En
su prólogo a Elsinore, Javier
García-Galiano describe un rasgo profesoral de Salvador Elizondo: “No le
gustaba que se apuntara en clase, por lo que en una ocasión le preguntó con
incisiva severidad a una alumna: ‘¿Qué está haciendo usted?’ Más aterrada que
desconcertada, la joven negó con la cabeza. ‘Sí, usted, ¿qué está haciendo?’
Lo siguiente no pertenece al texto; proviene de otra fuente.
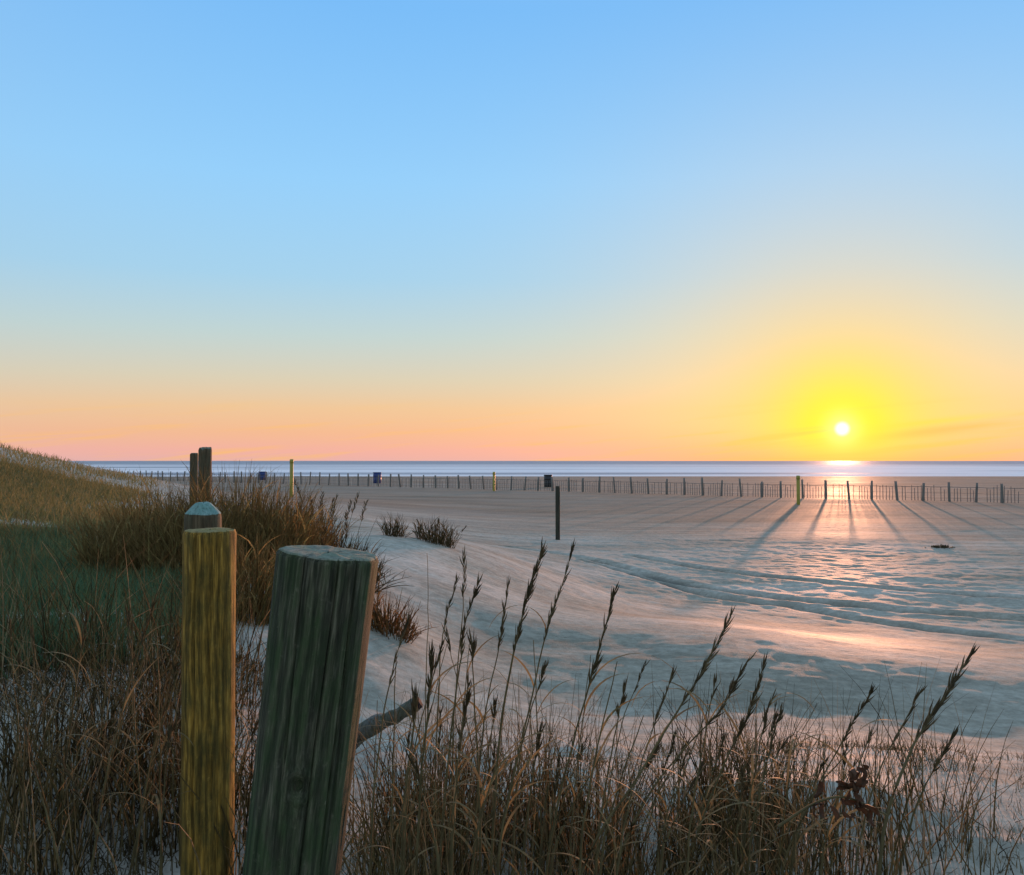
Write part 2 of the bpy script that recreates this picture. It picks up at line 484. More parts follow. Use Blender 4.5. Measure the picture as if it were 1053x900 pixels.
M_DEADLEAF = plant_material('dead_leaf', [(0.020, 0.010, 0.007), (0.055, 0.024, 0.014), (0.09, 0.045, 0.022), (0.16, 0.10, 0.05)], 0.1)
M_DRIFT = wood_material('driftwood', (0.05, 0.055, 0.05), (0.13, 0.14, 0.125), (0.22, 0.22, 0.19), (0.09, 0.10, 0.05), 0.5)
M_DARK_END = paint_material('dark_hollow_end', (0.012, 0.008, 0.012), 0.9)  # near-black colour for the broken end

# ------------------------------------------------------------------ the ground
ctrl = []
def cp(x, y, Y): ctrl.append(tuple(at(x, y, Y)))
def cw(*p): ctrl.append(p)
for w_ in [(-6, -3, 1.25), (0, -3, 1.05), (6, -3, 1.0), (-3, 0, 1.15), (3, 0, 1.0), (0, 0.6, 1.0), (-14, -3, 1.6), (14, -3, 0.9)]: cw(*w_)
for p_ in [(1000, 890, 3.3), (700, 890, 3.35), (450, 890, 3.4), (300, 890, 3.45), (100, 880, 3.5),
           (1000, 775, 4.9), (850, 772, 4.9), (650, 772, 5.0), (450, 775, 4.95), (300, 780, 4.9),
           (1053, 764, 6.4), (950, 758, 6.4), (850, 745, 6.5), (750, 745, 6.4), (650, 740, 6.6), (480, 730, 6.3),
           (1053, 696, 8.2), (950, 686, 8.4), (850, 672, 8.7), (790, 660, 9.1), (740, 648, 9.8), (690, 640, 10.6),
           (1053, 668, 12.0), (950, 660, 12.3), (850, 650, 12.9), (760, 636, 14.2), (690, 622, 15.6),
           (600, 600, 17.0), (620, 655, 9.4), (550, 650, 9.3), (600, 700, 7.7),
           (450, 650, 8.6), (520, 600, 13.0), (430, 600, 10.2), (410, 561, 13.0), (470, 565, 14.2), (520, 573, 16.2),
           (573, 555, 29.3), (400, 640, 7.6),
           (250, 600, 8.0), (150, 600, 8.2), (60, 600, 8.4), (-60, 590, 8.6), (330, 600, 8.2),
           (0, 546, 12.0), (100, 551, 12.0), (200, 560, 12.0), (300, 560, 12.5), (0, 534, 14.8), (110, 544, 14.8),
           (0, 460, 33), (75, 477, 38), (130, 493, 42), (190, 504, 45), (-80, 440, 33), (0, 500, 22), (60, 508, 22), (120, 520, 21), (200, 530, 21),
           (20, 700, 4.9), (120, 700, 4.9), (220, 720, 4.9), (60, 780, 4.1)]: cp(*p_)
for w_ in [(-1.0, 20, 0.75), (-1.0, 26, 0.2), (-3.5, 22, 1.1), (-4.5, 32, 0.5), (-10, 55, 0.3), (-25, 62, 0.5), (-38, 58, 1.0), (-45, 42, 2.6), (-60, 70, 0.8),
           (-30, 22, 3.0), (-20, 11, 2.4), (-40, 2, 2.6), (-20, 0, 2.0), (-10, 4, 1.7), (12.5, 14.5, 0.0), (12, 24, 0), (8, 17, 0.0), (6.2, 18, 0.0), (3, 24, 0.02), (10, 34, 0), (0, 45, 0), (30, 30, 0), (45, 10, 0.1), (20, 15, 0.05),
           (18, 9, 0.25), (12, 4.5, 0.8), (13, 0, 0.9), (0, 70, 0), (-30, 90, 0), (30, 60, 0), (60, 60, 0), (0, 110, 0), (-60, 110, 0), (90, 110, 0), (0, 160, 0), (-90, 160, 0), (90, 160, 0), (80, 30, 0), (-90, 60, 1)]: cw(*w_)
ctrl = np.array(ctrl)


def warp(X, Y):
    Yc = np.maximum(Y, -3.0)
    return np.stack([X / (Yc + 4.5) * 2.2, np.log(Yc + 4.5) * 1.6], -1)


_c = warp(ctrl[:, 0], ctrl[:, 1])
_phi = lambda r2: np.sqrt(r2 + 0.03)
_A = _phi(((_c[:, None] - _c[None]) ** 2).sum(-1)) + np.eye(len(_c)) * -0.004
_z0 = 0.5
_w = np.linalg.solve(_A, ctrl[:, 2] - _z0)

TRK = [[(520, 566), (580, 573), (640, 584), (700, 597), (760, 606), (820, 614), (900, 622), (980, 628), (1080, 634)],
       [(650, 570), (720, 582), (800, 592), (880, 601), (960, 607), (1080, 613)],
       [(600, 580), (660, 592), (740, 611), (810, 620), (870, 631), (940, 643), (1053, 655), (1100, 660)]]
TRACKS = []
for tk in TRK:
    pts = []
    for x, y in tk:
        d = ray(x, y); pts.append((CAMZ - 0.03) / -d[2] * d)
    TRACKS.append(spline([p[:2] for p in pts], 160))


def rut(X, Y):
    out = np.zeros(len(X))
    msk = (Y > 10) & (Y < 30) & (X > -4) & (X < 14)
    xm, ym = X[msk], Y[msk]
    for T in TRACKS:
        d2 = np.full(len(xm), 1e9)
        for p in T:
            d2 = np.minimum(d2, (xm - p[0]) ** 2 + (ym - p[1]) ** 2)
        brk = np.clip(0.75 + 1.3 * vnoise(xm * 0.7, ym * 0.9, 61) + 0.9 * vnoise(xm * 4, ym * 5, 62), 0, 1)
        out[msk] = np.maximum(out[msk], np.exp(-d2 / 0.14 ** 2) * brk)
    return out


def terrain(X, Y, detail=True):
    X = np.atleast_1d(np.asarray(X, dtype=float)); Y = np.atleast_1d(np.asarray(Y, dtype=float))
    q = warp(X, Y)
    z = np.full(len(X), _z0)
    for i in range(0, len(X), 40000):
        s = slice(i, i + 40000)
        z[s] += _phi(((q[s, None, :] - _c[None]) ** 2).sum(-1)) @ _w
    f = np.clip((Y - 62) / 20, 0, 1) * np.clip((X + 62) / 20, 0, 1)
    f = f * f * (3 - 2 * f)
    z = z * (1 - f)
    sea = np.clip((Y - 150) / 25, 0, 1)
    z = z - sea * 0.9
    if detail:
        near = np.clip((45 - Y) / 35, 0, 1)
        flat = np.clip(1.1 - z, 0.35, 1)
        z = z + near * (0.030 * vnoise(X / 0.9, Y / 0.9, 3) + 0.022 * vnoise(X / 0.42 + 7, Y / 0.42, 4)) * (0.6 + 0.4 * flat)
        bch = np.clip((Y - 11) / 5, 0, 1) * np.clip((42 - Y) / 24, 0.12, 1) * 0.8
        z = z + bch * (0.010 * vnoise(X / 2.3, Y / 1.7, 15) + 0.018 * vnoise(X / 0.27, Y / 0.27, 16) + 0.022 * vnoise(X / 0.16 + Y, Y / 0.16, 17)
                       - 0.10 * np.clip(vnoise(X / 0.38 + 0.3 * Y, Y / 0.42 - 0.2 * X, 18) - 0.20, 0, 1) * np.clip(1.2 + 2.5 * vnoise(X / 4, Y / 3, 19), 0, 1))
        z = z + 0.04 * vnoise(X / 9, Y / 5, 5) * np.clip((Y - 12) / 8, 0, 1) * np.clip((90 - Y) / 40, 0.15, 1)
        n2 = np.clip((14 - Y) / 8, 0, 1)
        z = z + n2 * (0.020 * vnoise(X / 0.2, Y / 0.2, 6) + 0.008 * vnoise(X / 0.09, Y / 0.09, 8))
        # trampled hollows near the camera
        cell = vnoise(X / 0.26 + 3, Y / 0.33, 9)
        z = z - np.clip((5.6 - Y) / 1.0, 0, 1) * 0.16 * np.clip(cell - 0.08, 0, 1)
        msk = (Y > 10) & (Y < 30) & (X > -4) & (X < 14)
        if msk.any():
            xm, ym = X[msk], Y[msk]
            add = np.zeros(len(xm))
            for T in TRACKS:
                d2 = np.full(len(xm), 1e9)
                for p in T:
                    d2 = np.minimum(d2, (xm - p[0]) ** 2 + (ym - p[1]) ** 2)
                d = np.sqrt(d2)
                wv = 0.7 + 0.6 * vnoise(xm * 1.3, ym * 1.3, 12)
                add += wv * (-0.15 * np.exp(-(d / 0.15) ** 2) + 0.02 * np.exp(-((d - 0.36) / 0.14) ** 2))
            z[msk] += add
    return z


def gz(x, y): return float(terrain([x], [y])[0])


def axis(parts):
    out = []
    for a, b, st in parts:
        out.append(np.arange(a, b, st))
    return np.concatenate(out)


def grow(start, end, st, k):
    o = []; v = start
    while v < end:
        o.append(v); st *= k; v += st
    o.append(end)
    return np.array(o)


xs = np.concatenate([-grow(6.0, 330, 0.08, 1.06)[::-1], np.arange(-5.95, 11.0, 0.055), grow(11.0, 330, 0.06, 1.06)])
ys = np.concatenate([-grow(0, 40, 0.1, 1.12)[::-1], np.arange(0.1, 1.6, 0.1), np.arange(1.6, 12, 0.04), np.arange(12, 27, 0.065), grow(27, 185, 0.07, 1.018)])
GX, GY = np.meshgrid(xs, ys)
GZ = terrain(GX.ravel(), GY.ravel())
V = np.stack([GX.ravel(), GY.ravel(), GZ], -1)
idx = np.arange(len(V)).reshape(GX.shape)
Q = np.stack([idx[:-1, :-1], idx[:-1, 1:], idx[1:, 1:], idx[1:, :-1]], -1).reshape(-1, 4)
beach = tag(mesh_obj('beach_sand', V, Q, M_SAND), kind='structure')
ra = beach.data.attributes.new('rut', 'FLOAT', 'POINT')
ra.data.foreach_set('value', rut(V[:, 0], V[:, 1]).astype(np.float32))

# the sea out to the horizon
sx = np.concatenate([-grow(0, 60000, 20, 1.3)[::-1], grow(0, 60000, 20, 1.3)[1:]])
sy = grow(140, 60000, 4, 1.2)
GX, GY = np.meshgrid(sx, sy)
idx = np.arange(GX.size).reshape(GX.shape)
Q = np.stack([idx[:-1, :-1], idx[:-1, 1:], idx[1:, 1:], idx[1:, :-1]], -1).reshape(-1, 4)
tag(mesh_obj('sea', np.stack([GX.ravel(), GY.ravel(), np.full(GX.size, -0.22)], -1), Q, M_SEA), kind='structure')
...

Con desesperada incertidumbre, la mujer siguió moviendo negativamente la cabeza
con patetismo. “Está apuntando”, espetó Elizondo para concluir, ante el
asentimiento atónito de la estudiante: “Ya les dije que no apunten, que está
prohibido, que esta clase no sirve para nada”.
Salvador
Elizondo, el reconocido autor de Farabeuf,
daba clases en la UNAM, y aunque la anécdota parezca sólo chusca, creo que
encierra algo más. Muchos maestros de literatura, sobre todo cuando tienen el
defecto de ser escritores, tienden a impartir sus clases de acuerdo a un método
que provisionalmente puedo denominar “didáctica de café”. Consiste en buscar un
diálogo cercano a lo informal, relajado, si se puede ameno y en cierto sentido
provocador. Eso, claro, cuando los estudiantes se están formando en Letras o
participan en un grupo de lectura o taller literario, pues el maestro supone
que si los alumnos están allí, sentadotes sobre los pupitres, es porque leen,
porque les interesa la literatura casi como forma de vida.
En
tal caso, pues, el maestro no se siente impelido a comunicar cuadros
sinópticos, fechas, títulos y cronologías como si aquello fuera el único pasto
de la memoria o una Wikipedia en vivo y a todo color. Con frecuencia, y porque
el maestro presupone, insisto, que los alumnos leen, lo que inculca es
entusiasmo, el placer por indagar y descubrir autores, el secreto escondido en una
sentencia, la vitalidad de algunos versos, todo eso que en general escapa a los
libros de texto.
La
frase terminante de Elizondo (“esta clase no sirve para nada”) no significaba,
por ello, que en realidad su clase fuera inútil, sino que no servía convertida
en apunte, en secuencia, en inciso, pues se atenía más bien a la divagación
propia de las conversaciones en el café y no a la tiesa exposición de un
programa. La divagación, hay que aclarar, es erudita en este caso, y refleja no
sólo el cúmulo de lecturas hechas por el maestro, sino, fundamentalmente, su
pasión por la literatura y la importancia que ella ha tenido en su vida.
No
pasa lo mismo en clases de literatura para públicos, digamos, no propensos a
este mal. A los niños, a los adolescentes y a los no iniciados en general hay
que trazarles un camino un tanto más preciso, formularles algún mapa, operar
como libro de Trillas. Ahí no funciona la pura divagación, la didáctica de
café, por entusiasta que parezca, y el profesor debe saber que luego de esa barnizada
será un tanto difícil que los alumnos vayan corriendo hacia las páginas de un
libro literario.
Pese
a todo, con o sin públicos adecuados, una de las virtudes del profe de
literatura, más si es escritor y en el aire las compone, es provocar en los alumnos
el deseo de seguir leyendo, la fe irremediable en los libros, como lo hizo
siempre Arreola, por ejemplo. Si lo logra, no hay apunte en el cuaderno que
pueda estar por encima de esa enseñanza, y eso lo sabía Elizondo, seguro.